Tim Keller Manual - Good stuff that's hard to do.

Keller has a section called ‘What kind of churches do we plant?’ and within that section, the thing that really resonated with me was a couple of paragraphs where he talks about culture, but not in terms of understanding the surrounding culture, which he and Driscoll are normally talking about (yes I’ve started to read the Driscoll – hence no Keller post for a while). He talks about the church as a ‘new generation’ that is different and distinct from those in the surrounding culture in terms of its economic, racial, social and psychological relationships. He talks about the church as ‘a pilot plant of what humanity would look like under the Lordship of Christ’.

This is always one of my background assumptions as I’m working at sermon preparation and it has also always been the thing that put a bit of a question mark for me over the homogeneous unit principle; the fact that whatever culture we emerge out of, as Christians we should be ‘evolving’ into a new culture as we learn what it means to submit together to the Lordship of Christ.

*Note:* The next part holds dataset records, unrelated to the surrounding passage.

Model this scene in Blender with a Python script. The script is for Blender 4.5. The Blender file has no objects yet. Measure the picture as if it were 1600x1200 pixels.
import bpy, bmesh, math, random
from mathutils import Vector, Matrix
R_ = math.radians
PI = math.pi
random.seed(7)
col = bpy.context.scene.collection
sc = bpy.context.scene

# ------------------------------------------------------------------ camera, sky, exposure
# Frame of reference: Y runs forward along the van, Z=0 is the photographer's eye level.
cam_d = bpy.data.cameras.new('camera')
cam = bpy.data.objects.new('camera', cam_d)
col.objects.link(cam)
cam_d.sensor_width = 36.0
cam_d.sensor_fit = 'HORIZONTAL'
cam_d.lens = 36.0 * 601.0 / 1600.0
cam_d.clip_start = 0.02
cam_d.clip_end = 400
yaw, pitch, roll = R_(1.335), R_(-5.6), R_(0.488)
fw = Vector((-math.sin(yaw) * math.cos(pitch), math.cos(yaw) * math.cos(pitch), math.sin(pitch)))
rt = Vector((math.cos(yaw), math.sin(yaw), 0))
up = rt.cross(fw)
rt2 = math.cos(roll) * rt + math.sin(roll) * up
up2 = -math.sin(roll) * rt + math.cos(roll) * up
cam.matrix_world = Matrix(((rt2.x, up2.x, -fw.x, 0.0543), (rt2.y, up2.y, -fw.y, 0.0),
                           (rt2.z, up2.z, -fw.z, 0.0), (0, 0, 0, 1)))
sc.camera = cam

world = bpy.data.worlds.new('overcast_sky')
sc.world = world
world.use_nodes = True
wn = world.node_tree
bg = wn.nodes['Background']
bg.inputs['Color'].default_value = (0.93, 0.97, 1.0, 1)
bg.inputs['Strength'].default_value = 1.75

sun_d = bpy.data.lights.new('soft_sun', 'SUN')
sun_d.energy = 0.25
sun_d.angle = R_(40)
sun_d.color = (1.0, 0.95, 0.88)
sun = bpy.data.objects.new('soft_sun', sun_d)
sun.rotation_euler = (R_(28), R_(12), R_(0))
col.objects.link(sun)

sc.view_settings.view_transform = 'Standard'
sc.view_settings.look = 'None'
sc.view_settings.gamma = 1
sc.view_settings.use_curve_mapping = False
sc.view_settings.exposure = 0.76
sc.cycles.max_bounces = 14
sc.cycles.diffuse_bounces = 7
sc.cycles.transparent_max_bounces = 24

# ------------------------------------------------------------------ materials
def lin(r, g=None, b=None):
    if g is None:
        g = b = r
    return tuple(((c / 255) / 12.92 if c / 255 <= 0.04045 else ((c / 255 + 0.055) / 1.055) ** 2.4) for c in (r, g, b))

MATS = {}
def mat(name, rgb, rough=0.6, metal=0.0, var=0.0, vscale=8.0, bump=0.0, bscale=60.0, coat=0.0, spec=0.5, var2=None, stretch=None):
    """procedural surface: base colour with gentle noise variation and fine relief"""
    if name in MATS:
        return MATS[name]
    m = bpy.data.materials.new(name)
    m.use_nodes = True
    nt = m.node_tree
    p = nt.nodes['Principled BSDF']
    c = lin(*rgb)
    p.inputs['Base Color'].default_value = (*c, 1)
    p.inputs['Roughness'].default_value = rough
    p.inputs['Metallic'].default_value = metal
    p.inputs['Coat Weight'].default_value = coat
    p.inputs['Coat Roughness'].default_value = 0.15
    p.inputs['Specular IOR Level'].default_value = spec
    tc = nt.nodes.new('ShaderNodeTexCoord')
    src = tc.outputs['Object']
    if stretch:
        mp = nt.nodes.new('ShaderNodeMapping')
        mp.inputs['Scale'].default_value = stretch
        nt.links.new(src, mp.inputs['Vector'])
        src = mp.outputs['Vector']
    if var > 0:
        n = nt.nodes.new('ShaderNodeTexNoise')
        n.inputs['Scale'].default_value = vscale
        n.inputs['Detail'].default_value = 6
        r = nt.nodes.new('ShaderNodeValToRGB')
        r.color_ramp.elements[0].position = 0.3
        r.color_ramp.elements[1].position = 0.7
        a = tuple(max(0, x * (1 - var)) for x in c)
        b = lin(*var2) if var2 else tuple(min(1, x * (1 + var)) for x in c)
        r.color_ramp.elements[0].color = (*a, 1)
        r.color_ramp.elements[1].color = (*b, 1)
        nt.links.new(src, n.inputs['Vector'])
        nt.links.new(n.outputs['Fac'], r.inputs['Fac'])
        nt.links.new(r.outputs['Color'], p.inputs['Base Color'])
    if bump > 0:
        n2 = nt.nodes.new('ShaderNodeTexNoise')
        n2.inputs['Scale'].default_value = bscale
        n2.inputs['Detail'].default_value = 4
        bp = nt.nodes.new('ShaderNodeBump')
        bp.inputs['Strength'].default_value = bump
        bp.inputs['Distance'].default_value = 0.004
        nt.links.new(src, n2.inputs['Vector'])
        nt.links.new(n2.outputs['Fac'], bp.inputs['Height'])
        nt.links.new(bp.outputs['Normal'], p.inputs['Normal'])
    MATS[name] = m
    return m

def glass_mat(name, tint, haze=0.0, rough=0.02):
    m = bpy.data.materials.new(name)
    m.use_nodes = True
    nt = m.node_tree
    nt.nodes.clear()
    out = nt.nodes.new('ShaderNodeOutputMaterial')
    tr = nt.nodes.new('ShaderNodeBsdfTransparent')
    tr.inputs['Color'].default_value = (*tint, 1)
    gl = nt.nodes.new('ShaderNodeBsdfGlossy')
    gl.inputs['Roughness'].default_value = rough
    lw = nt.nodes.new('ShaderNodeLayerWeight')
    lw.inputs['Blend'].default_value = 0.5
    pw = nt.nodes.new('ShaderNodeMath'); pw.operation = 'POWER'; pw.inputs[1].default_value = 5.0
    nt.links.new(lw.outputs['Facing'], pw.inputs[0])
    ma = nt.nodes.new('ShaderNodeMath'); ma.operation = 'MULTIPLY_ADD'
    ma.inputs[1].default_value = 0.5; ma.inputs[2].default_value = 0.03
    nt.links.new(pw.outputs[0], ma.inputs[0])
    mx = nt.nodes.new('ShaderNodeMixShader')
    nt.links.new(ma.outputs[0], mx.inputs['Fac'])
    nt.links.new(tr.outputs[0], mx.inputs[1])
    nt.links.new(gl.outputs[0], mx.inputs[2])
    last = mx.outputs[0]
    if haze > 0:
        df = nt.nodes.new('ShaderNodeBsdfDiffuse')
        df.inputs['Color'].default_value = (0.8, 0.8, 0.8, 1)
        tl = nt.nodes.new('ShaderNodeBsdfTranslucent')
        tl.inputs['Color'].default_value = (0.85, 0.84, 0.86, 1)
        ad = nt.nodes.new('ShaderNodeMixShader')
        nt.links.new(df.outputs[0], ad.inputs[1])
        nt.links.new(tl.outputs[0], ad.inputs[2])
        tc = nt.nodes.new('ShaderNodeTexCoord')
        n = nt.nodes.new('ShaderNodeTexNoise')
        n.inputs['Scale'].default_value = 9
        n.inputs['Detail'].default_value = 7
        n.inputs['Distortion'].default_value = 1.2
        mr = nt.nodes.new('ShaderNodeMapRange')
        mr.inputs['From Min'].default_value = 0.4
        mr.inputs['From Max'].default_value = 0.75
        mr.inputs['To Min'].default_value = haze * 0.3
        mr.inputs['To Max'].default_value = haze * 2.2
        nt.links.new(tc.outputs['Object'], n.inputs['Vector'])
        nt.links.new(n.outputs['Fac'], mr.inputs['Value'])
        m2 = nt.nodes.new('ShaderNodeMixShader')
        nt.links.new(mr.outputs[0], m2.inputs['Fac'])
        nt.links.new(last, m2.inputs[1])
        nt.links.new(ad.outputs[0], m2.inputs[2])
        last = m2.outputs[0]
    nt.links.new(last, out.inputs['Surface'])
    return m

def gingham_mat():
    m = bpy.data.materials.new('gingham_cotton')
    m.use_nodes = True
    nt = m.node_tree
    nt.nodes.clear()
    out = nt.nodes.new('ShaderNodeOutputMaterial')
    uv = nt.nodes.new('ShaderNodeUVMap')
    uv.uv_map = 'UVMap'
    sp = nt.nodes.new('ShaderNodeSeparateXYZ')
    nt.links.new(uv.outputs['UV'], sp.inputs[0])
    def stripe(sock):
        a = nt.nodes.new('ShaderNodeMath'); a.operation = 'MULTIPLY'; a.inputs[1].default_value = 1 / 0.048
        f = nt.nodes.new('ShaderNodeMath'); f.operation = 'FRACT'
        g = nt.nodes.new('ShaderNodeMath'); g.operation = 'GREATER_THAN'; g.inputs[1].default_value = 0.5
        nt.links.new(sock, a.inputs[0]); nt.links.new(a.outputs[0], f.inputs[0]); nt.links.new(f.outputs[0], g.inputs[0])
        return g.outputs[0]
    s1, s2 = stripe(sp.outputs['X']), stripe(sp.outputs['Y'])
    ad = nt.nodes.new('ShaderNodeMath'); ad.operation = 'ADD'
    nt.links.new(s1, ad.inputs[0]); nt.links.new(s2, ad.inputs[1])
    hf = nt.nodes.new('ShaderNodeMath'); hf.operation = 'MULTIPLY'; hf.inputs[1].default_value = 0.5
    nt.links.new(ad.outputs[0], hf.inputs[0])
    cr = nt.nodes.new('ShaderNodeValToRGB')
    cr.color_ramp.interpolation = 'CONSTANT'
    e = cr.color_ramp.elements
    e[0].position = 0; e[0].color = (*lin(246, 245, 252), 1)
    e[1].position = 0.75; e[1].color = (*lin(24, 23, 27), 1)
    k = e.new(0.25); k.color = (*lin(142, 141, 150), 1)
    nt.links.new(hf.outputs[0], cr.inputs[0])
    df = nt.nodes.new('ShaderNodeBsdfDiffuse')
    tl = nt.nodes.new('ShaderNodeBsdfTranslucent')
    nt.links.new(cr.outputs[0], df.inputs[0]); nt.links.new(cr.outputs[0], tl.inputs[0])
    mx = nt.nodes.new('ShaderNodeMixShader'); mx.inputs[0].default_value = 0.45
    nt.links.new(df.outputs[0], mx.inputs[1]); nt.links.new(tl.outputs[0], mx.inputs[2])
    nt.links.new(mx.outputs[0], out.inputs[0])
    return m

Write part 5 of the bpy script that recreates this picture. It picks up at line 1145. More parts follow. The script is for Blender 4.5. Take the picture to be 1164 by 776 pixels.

And I’ve been reminded again recently about the challenges involved in this ‘Christian cultural evolution’. We’ve been preaching through Proverbs recently at St Mark’s and I’ve found myself preaching things and listening to others preach things that are very ‘culturally incorrect’ for us as middle class Sydneysiders. On Sunday, as I preached on Proverbs wisdom for parents, I thought, ‘Do I really want to teach this?’ because I knew how counter cultural it would be for many (assuming I have correctly understood Proverbs). (You could check out the Proverb’s stuff at St Mark’s here if you were so inclined).

But Keller’s point reminds us that we should expect and welcome that experience as Jesus the Lord reorientates our cultural outlook.